Comet Lovejoy, discovered only a couple of weeks ago, was supposed to melt Thursday night when it came close to where temperatures hit several million degrees.
Astronomers had tracked 2,000 other sun-grazing comets that made the same suicidal trip. None survived.
But astronomers watching live with NASA telescopes first saw the sun’s corona wiggle as Lovejoy came close. They were then shocked when a bright spot emerged on the sun’s other side.
Lovejoy lived.
“I was delighted when I saw it go into the sun, and I was astounded when I saw something re-emerge,” said U.S. Navy solar researcher Karl Battams.
Lovejoy didn’t exactly come out of its hellish adventure unscathed. Only 10 percent of the comet — which was probably millions of tons — survived the encounter, said W. Dean Pesnell, project scientist for the National Aeronautics and Space Administration’s Solar Dynamics Observatory, which tracked Lovejoy’s death-defying plunge.

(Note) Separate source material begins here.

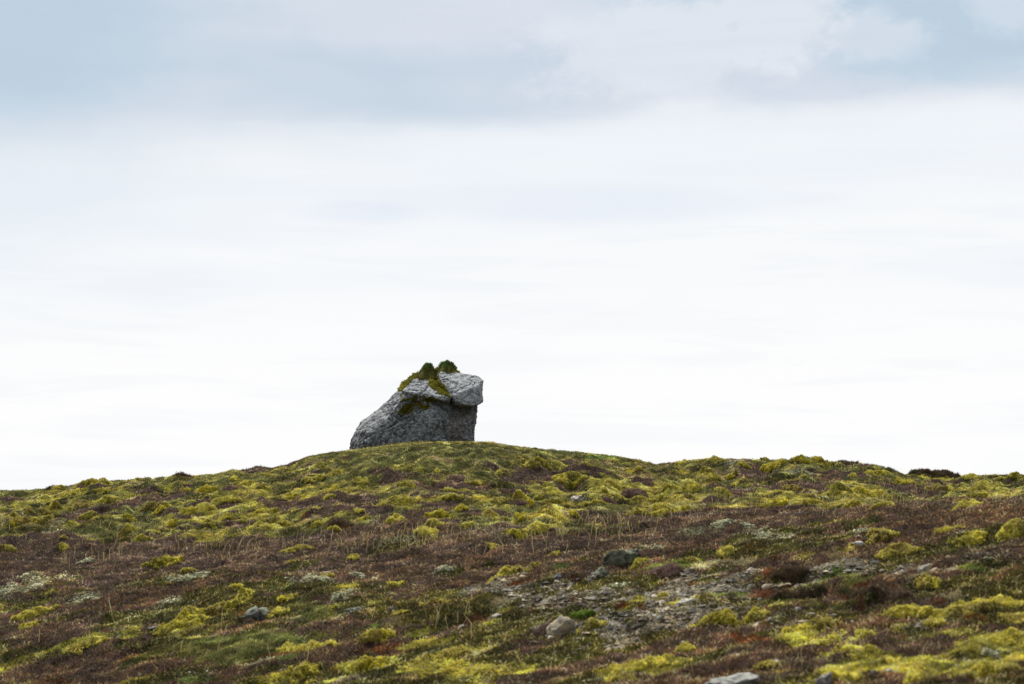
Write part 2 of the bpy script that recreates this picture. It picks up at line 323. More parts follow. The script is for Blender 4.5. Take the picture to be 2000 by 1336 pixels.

And the comet lost something pretty important: its tail.
“It looks like the tail broke off and is stuck (in the sun’s magnetic field),” Pesnell said.
Comets circle the sun and sometimes get too close. Lovejoy came within 75,000 miles of the sun’s surface, Battams said.
Astronomers say it probably didn’t melt completely because the comet was larger than they thought.
Pesnell said the comet, discovered last month by an Australian observer, probably is related to a comet that came by Earth on the way to the sun in 1106.
As Lovejoy makes its big circle through the solar system, it will be another 800 to 900 years before it nears the sun again, astronomers say.